It seems these days that the music industry is really opening itself up to working with every avenue of potential revenue, be it Samsung with its slotMusic device, Nokia with its all-you-can-eat for a year music model and now MySpace, which has developed a music site eerily reminiscent of iTunes.
It emerged this morning that Rupert Murdoch’s social networking play MySpace has unveiled a long-anticipated venture with EMI Music, Sony BMG, Universal Music and Warner Music that will see it compete head-on with Apple’s iTunes service.
The final piece in the jigsaw, a deal with EMI, was hammered out late last night.
MySpace has also signed a licensing deal with The Orchard, a large independent music distributor that is a joint venture between Sony Corporation and Michael Jackson.
The social networking doyenne’s service will go live initially with hundreds of thousands of songs, but will have its work cut out competing with Apple’s iTunes store, which has more than 8.5 million tracks ready to download and can claim first-mover advantage in the space for some five years.
In terms of business structure, all four music labels – Sony, Universal, EMI and Warner – will hold equity stakes in MySpace Music.
It is not clear yet how much revenue percentage the music labels will get from MySpace.

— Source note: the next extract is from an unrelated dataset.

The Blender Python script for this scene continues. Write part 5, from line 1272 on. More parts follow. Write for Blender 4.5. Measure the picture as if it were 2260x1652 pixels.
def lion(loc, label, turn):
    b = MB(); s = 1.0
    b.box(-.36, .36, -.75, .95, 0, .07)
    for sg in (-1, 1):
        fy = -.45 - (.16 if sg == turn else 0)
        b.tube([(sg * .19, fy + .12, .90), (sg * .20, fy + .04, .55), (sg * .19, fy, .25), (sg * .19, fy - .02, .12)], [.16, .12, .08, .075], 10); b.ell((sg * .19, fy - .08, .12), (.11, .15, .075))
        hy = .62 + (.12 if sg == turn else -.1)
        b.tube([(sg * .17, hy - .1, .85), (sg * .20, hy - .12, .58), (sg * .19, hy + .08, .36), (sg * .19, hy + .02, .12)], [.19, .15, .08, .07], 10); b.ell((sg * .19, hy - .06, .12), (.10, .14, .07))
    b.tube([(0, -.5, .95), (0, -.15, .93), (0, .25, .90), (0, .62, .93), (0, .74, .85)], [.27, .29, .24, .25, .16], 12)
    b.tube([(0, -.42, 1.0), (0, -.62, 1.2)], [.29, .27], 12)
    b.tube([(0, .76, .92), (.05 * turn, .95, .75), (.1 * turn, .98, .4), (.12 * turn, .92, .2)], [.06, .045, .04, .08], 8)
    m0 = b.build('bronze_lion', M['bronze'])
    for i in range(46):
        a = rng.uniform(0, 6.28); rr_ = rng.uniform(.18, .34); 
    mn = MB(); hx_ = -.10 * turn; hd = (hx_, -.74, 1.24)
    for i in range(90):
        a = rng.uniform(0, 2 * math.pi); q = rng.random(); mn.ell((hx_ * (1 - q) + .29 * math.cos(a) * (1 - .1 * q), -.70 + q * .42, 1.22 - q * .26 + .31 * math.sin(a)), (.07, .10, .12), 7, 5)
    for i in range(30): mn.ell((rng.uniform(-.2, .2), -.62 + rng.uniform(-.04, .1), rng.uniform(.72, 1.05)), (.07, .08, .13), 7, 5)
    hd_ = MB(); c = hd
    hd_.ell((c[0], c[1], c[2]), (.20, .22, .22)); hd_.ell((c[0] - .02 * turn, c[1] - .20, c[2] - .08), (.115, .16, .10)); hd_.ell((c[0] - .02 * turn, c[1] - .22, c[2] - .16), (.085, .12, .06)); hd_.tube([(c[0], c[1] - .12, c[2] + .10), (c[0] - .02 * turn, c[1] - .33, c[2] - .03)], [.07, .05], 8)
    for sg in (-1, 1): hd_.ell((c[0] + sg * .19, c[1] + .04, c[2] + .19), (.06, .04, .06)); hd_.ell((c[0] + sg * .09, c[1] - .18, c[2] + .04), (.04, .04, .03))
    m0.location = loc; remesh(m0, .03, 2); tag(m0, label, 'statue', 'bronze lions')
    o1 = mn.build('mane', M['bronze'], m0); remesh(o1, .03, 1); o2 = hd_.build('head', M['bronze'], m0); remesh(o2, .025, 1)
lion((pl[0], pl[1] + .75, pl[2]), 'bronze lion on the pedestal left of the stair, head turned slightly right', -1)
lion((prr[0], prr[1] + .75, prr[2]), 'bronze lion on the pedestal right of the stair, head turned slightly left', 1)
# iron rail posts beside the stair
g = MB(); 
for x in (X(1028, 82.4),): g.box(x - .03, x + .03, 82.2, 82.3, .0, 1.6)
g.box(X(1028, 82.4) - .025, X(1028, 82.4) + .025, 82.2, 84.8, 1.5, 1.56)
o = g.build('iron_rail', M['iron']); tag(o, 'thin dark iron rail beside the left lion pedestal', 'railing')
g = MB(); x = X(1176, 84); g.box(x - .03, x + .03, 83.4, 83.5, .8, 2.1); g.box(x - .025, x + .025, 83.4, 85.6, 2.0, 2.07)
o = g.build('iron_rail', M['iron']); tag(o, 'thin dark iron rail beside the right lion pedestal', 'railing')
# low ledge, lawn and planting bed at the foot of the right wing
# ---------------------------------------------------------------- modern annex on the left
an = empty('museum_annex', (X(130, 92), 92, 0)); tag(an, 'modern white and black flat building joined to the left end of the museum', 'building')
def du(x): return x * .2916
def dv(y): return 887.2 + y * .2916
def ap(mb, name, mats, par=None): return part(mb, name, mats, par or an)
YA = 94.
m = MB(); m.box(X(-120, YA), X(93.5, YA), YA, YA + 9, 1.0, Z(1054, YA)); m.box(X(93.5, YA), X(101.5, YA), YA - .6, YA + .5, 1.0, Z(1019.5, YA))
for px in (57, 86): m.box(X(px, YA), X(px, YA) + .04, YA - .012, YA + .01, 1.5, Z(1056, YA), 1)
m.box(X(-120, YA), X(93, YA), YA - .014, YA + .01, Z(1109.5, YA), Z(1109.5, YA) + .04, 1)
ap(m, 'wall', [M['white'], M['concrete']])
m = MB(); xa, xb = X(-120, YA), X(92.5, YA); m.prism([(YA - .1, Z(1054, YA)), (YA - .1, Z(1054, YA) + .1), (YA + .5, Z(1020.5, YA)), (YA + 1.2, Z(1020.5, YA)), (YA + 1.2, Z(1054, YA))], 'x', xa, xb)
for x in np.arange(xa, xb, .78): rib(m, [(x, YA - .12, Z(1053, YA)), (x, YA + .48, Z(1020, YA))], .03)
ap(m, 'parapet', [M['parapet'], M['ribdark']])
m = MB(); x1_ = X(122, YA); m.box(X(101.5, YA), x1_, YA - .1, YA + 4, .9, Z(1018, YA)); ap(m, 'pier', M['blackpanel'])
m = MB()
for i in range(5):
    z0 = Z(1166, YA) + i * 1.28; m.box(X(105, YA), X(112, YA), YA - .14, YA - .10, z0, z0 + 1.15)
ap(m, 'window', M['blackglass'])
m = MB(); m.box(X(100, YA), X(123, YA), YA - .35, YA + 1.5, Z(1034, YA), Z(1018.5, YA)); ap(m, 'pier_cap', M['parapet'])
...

MySpace, which has been in the social networking business since 2003, was last year overtaken by Facebook in terms of monthly unique visitors, but still attracts a hefty payload of 230,000 visitors per day.
The one ace up MySpace’s sleeve is the fact that new bands and established acts see MySpace as intrinsic to growing their audience and stamping their identity on the popular imagination.
The means to check out a band and help them monetise alongside well-known acts, at the same time as interacting with fans, could position MySpace Music as an enduring force in the tumultuous world of online music.
However, Apple can rely on an established global base of 150 million iPod owners, a large portion of whom buy their tracks from iTunes. To date, Apple has sold more than five billion songs through iTunes.
How interoperable the downloaded tracks are to play on iPod devices will be the difference between MySpace Music’s steady growth, or the ignominy of being just another tool in the music industry’s growing armoury of mediums aimed at clawing back growth.